Requirement: Repeat the lines below exactly as they appear, but leave out the images.

Dataset excerpt:
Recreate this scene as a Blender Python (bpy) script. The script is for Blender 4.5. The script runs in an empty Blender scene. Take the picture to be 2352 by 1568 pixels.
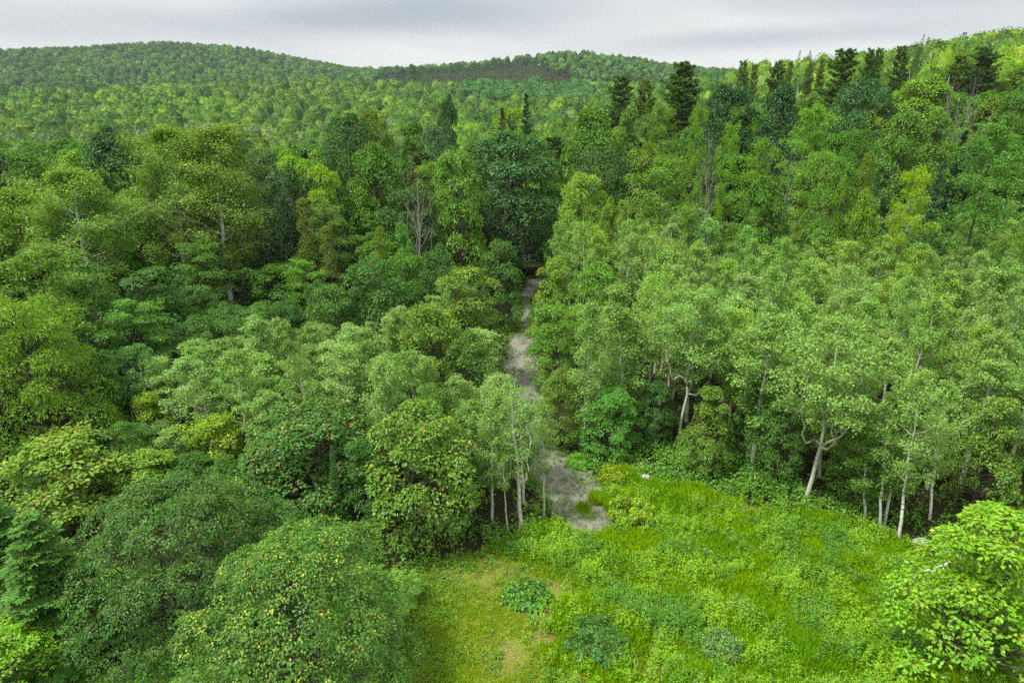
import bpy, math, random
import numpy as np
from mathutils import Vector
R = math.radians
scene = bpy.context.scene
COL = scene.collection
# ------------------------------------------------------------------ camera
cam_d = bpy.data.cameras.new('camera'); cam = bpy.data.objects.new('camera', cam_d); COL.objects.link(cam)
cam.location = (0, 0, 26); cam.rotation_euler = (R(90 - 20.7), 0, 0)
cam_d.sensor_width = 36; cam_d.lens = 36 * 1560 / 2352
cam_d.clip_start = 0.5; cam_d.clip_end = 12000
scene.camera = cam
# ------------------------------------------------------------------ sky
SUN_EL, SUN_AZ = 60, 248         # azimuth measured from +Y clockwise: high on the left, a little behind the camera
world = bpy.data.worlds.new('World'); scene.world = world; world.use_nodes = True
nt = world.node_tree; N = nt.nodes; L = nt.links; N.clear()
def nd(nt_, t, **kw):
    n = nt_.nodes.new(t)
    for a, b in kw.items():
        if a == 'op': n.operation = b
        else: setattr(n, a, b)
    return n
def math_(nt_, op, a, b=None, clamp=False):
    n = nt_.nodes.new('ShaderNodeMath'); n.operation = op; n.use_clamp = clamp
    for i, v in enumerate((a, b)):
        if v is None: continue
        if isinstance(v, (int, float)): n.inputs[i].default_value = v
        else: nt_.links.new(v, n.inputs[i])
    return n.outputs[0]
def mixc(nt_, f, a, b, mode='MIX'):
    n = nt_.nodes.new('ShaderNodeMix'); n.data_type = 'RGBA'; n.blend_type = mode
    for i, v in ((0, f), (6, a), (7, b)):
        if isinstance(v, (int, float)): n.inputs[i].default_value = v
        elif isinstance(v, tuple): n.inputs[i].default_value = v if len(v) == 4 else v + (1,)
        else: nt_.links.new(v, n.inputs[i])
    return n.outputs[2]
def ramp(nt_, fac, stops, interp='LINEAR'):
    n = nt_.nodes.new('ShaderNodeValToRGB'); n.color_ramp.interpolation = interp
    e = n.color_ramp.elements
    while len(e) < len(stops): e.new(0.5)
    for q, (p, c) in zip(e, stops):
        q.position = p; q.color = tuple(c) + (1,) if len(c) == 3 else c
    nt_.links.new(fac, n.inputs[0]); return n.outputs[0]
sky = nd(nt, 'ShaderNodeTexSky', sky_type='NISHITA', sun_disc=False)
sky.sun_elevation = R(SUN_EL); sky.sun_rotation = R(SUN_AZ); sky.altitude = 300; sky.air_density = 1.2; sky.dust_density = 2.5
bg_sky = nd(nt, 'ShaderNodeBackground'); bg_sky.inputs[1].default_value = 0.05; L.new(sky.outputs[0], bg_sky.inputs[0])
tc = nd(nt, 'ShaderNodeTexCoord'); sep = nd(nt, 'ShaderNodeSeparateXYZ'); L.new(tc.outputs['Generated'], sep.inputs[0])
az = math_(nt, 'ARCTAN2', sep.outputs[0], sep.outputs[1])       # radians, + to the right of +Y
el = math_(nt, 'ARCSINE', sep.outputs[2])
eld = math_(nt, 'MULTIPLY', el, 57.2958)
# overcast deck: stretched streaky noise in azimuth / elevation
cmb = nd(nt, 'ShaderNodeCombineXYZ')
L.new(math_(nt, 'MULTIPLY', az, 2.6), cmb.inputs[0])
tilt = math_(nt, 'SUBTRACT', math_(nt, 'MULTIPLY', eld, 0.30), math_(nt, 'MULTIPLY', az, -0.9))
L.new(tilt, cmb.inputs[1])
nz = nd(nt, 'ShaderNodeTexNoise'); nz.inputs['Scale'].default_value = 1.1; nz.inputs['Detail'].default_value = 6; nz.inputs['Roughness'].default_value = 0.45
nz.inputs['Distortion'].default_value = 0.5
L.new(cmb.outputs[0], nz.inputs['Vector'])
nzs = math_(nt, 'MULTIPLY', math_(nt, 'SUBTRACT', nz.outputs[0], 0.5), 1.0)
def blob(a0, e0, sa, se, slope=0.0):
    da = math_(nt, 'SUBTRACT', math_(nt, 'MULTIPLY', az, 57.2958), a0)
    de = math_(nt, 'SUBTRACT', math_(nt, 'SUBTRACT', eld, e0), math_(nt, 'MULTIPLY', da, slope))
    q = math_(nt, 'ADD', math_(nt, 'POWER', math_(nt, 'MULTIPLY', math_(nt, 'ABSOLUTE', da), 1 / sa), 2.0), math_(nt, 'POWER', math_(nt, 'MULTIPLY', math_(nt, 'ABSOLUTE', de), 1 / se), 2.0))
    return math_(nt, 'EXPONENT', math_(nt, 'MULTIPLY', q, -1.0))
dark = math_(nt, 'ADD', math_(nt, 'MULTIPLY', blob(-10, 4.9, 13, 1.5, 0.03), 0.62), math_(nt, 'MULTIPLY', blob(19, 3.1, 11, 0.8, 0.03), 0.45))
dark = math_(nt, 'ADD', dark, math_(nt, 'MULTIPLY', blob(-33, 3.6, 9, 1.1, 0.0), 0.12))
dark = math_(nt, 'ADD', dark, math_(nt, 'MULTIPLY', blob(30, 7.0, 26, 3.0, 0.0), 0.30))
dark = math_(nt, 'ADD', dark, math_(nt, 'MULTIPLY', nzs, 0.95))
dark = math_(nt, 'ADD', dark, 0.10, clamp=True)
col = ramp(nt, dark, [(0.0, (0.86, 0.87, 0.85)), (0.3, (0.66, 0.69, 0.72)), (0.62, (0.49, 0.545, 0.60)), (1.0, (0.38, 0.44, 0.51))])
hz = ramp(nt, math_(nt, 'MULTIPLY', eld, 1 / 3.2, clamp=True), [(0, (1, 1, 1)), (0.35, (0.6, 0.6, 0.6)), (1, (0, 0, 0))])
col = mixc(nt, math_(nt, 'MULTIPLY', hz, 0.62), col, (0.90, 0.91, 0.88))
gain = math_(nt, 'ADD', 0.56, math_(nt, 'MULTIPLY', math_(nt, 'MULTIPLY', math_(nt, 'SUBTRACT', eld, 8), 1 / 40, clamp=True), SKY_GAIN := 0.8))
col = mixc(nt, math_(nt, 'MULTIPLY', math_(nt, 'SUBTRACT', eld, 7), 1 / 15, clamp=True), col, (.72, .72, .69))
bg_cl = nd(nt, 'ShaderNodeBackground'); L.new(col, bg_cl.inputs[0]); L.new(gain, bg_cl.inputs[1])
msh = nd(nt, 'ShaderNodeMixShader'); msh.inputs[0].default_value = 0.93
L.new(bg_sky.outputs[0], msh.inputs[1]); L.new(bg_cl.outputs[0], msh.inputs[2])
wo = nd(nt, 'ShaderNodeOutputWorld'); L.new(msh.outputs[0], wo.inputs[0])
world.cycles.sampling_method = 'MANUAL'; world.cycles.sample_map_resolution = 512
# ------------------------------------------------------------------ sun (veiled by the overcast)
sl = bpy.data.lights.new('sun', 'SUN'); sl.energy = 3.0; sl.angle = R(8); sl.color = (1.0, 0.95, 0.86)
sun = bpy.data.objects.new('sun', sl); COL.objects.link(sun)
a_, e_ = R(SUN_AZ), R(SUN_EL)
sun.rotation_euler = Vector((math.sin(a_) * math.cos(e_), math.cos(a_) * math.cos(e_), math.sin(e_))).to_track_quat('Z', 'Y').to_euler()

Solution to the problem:
Recreate this scene as a Blender Python (bpy) script. The script is for Blender 4.5. The script runs in an empty Blender scene. Take the picture to be 2352 by 1568 pixels.
import bpy, math, random
import numpy as np
from mathutils import Vector
R = math.radians
scene = bpy.context.scene
COL = scene.collection
# ------------------------------------------------------------------ camera
cam_d = bpy.data.cameras.new('camera'); cam = bpy.data.objects.new('camera', cam_d); COL.objects.link(cam)
cam.location = (0, 0, 26); cam.rotation_euler = (R(90 - 20.7), 0, 0)
cam_d.sensor_width = 36; cam_d.lens = 36 * 1560 / 2352
cam_d.clip_start = 0.5; cam_d.clip_end = 12000
scene.camera = cam
# ------------------------------------------------------------------ sky
SUN_EL, SUN_AZ = 60, 248         # azimuth measured from +Y clockwise: high on the left, a little behind the camera
world = bpy.data.worlds.new('World'); scene.world = world; world.use_nodes = True
nt = world.node_tree; N = nt.nodes; L = nt.links; N.clear()
def nd(nt_, t, **kw):
    n = nt_.nodes.new(t)
    for a, b in kw.items():
        if a == 'op': n.operation = b
        else: setattr(n, a, b)
    return n
def math_(nt_, op, a, b=None, clamp=False):
    n = nt_.nodes.new('ShaderNodeMath'); n.operation = op; n.use_clamp = clamp
    for i, v in enumerate((a, b)):
        if v is None: continue
        if isinstance(v, (int, float)): n.inputs[i].default_value = v
        else: nt_.links.new(v, n.inputs[i])
    return n.outputs[0]
def mixc(nt_, f, a, b, mode='MIX'):
    n = nt_.nodes.new('ShaderNodeMix'); n.data_type = 'RGBA'; n.blend_type = mode
    for i, v in ((0, f), (6, a), (7, b)):
        if isinstance(v, (int, float)): n.inputs[i].default_value = v
        elif isinstance(v, tuple): n.inputs[i].default_value = v if len(v) == 4 else v + (1,)
        else: nt_.links.new(v, n.inputs[i])
    return n.outputs[2]
def ramp(nt_, fac, stops, interp='LINEAR'):
    n = nt_.nodes.new('ShaderNodeValToRGB'); n.color_ramp.interpolation = interp
    e = n.color_ramp.elements
    while len(e) < len(stops): e.new(0.5)
    for q, (p, c) in zip(e, stops):
        q.position = p; q.color = tuple(c) + (1,) if len(c) == 3 else c
    nt_.links.new(fac, n.inputs[0]); return n.outputs[0]
sky = nd(nt, 'ShaderNodeTexSky', sky_type='NISHITA', sun_disc=False)
sky.sun_elevation = R(SUN_EL); sky.sun_rotation = R(SUN_AZ); sky.altitude = 300; sky.air_density = 1.2; sky.dust_density = 2.5
bg_sky = nd(nt, 'ShaderNodeBackground'); bg_sky.inputs[1].default_value = 0.05; L.new(sky.outputs[0], bg_sky.inputs[0])
tc = nd(nt, 'ShaderNodeTexCoord'); sep = nd(nt, 'ShaderNodeSeparateXYZ'); L.new(tc.outputs['Generated'], sep.inputs[0])
az = math_(nt, 'ARCTAN2', sep.outputs[0], sep.outputs[1])       # radians, + to the right of +Y
el = math_(nt, 'ARCSINE', sep.outputs[2])
eld = math_(nt, 'MULTIPLY', el, 57.2958)
# overcast deck: stretched streaky noise in azimuth / elevation
cmb = nd(nt, 'ShaderNodeCombineXYZ')
L.new(math_(nt, 'MULTIPLY', az, 2.6), cmb.inputs[0])
tilt = math_(nt, 'SUBTRACT', math_(nt, 'MULTIPLY', eld, 0.30), math_(nt, 'MULTIPLY', az, -0.9))
L.new(tilt, cmb.inputs[1])
nz = nd(nt, 'ShaderNodeTexNoise'); nz.inputs['Scale'].default_value = 1.1; nz.inputs['Detail'].default_value = 6; nz.inputs['Roughness'].default_value = 0.45
nz.inputs['Distortion'].default_value = 0.5
L.new(cmb.outputs[0], nz.inputs['Vector'])
nzs = math_(nt, 'MULTIPLY', math_(nt, 'SUBTRACT', nz.outputs[0], 0.5), 1.0)
def blob(a0, e0, sa, se, slope=0.0):
    da = math_(nt, 'SUBTRACT', math_(nt, 'MULTIPLY', az, 57.2958), a0)
    de = math_(nt, 'SUBTRACT', math_(nt, 'SUBTRACT', eld, e0), math_(nt, 'MULTIPLY', da, slope))
    q = math_(nt, 'ADD', math_(nt, 'POWER', math_(nt, 'MULTIPLY', math_(nt, 'ABSOLUTE', da), 1 / sa), 2.0), math_(nt, 'POWER', math_(nt, 'MULTIPLY', math_(nt, 'ABSOLUTE', de), 1 / se), 2.0))
    return math_(nt, 'EXPONENT', math_(nt, 'MULTIPLY', q, -1.0))
dark = math_(nt, 'ADD', math_(nt, 'MULTIPLY', blob(-10, 4.9, 13, 1.5, 0.03), 0.62), math_(nt, 'MULTIPLY', blob(19, 3.1, 11, 0.8, 0.03), 0.45))
dark = math_(nt, 'ADD', dark, math_(nt, 'MULTIPLY', blob(-33, 3.6, 9, 1.1, 0.0), 0.12))
dark = math_(nt, 'ADD', dark, math_(nt, 'MULTIPLY', blob(30, 7.0, 26, 3.0, 0.0), 0.30))
dark = math_(nt, 'ADD', dark, math_(nt, 'MULTIPLY', nzs, 0.95))
dark = math_(nt, 'ADD', dark, 0.10, clamp=True)
col = ramp(nt, dark, [(0.0, (0.86, 0.87, 0.85)), (0.3, (0.66, 0.69, 0.72)), (0.62, (0.49, 0.545, 0.60)), (1.0, (0.38, 0.44, 0.51))])
hz = ramp(nt, math_(nt, 'MULTIPLY', eld, 1 / 3.2, clamp=True), [(0, (1, 1, 1)), (0.35, (0.6, 0.6, 0.6)), (1, (0, 0, 0))])
col = mixc(nt, math_(nt, 'MULTIPLY', hz, 0.62), col, (0.90, 0.91, 0.88))
gain = math_(nt, 'ADD', 0.56, math_(nt, 'MULTIPLY', math_(nt, 'MULTIPLY', math_(nt, 'SUBTRACT', eld, 8), 1 / 40, clamp=True), SKY_GAIN := 0.8))
col = mixc(nt, math_(nt, 'MULTIPLY', math_(nt, 'SUBTRACT', eld, 7), 1 / 15, clamp=True), col, (.72, .72, .69))
bg_cl = nd(nt, 'ShaderNodeBackground'); L.new(col, bg_cl.inputs[0]); L.new(gain, bg_cl.inputs[1])
msh = nd(nt, 'ShaderNodeMixShader'); msh.inputs[0].default_value = 0.93
L.new(bg_sky.outputs[0], msh.inputs[1]); L.new(bg_cl.outputs[0], msh.inputs[2])
wo = nd(nt, 'ShaderNodeOutputWorld'); L.new(msh.outputs[0], wo.inputs[0])
world.cycles.sampling_method = 'MANUAL'; world.cycles.sample_map_resolution = 512
# ------------------------------------------------------------------ sun (veiled by the overcast)
sl = bpy.data.lights.new('sun', 'SUN'); sl.energy = 3.0; sl.angle = R(8); sl.color = (1.0, 0.95, 0.86)
sun = bpy.data.objects.new('sun', sl); COL.objects.link(sun)
a_, e_ = R(SUN_AZ), R(SUN_EL)
sun.rotation_euler = Vector((math.sin(a_) * math.cos(e_), math.cos(a_) * math.cos(e_), math.sin(e_))).to_track_quat('Z', 'Y').to_euler()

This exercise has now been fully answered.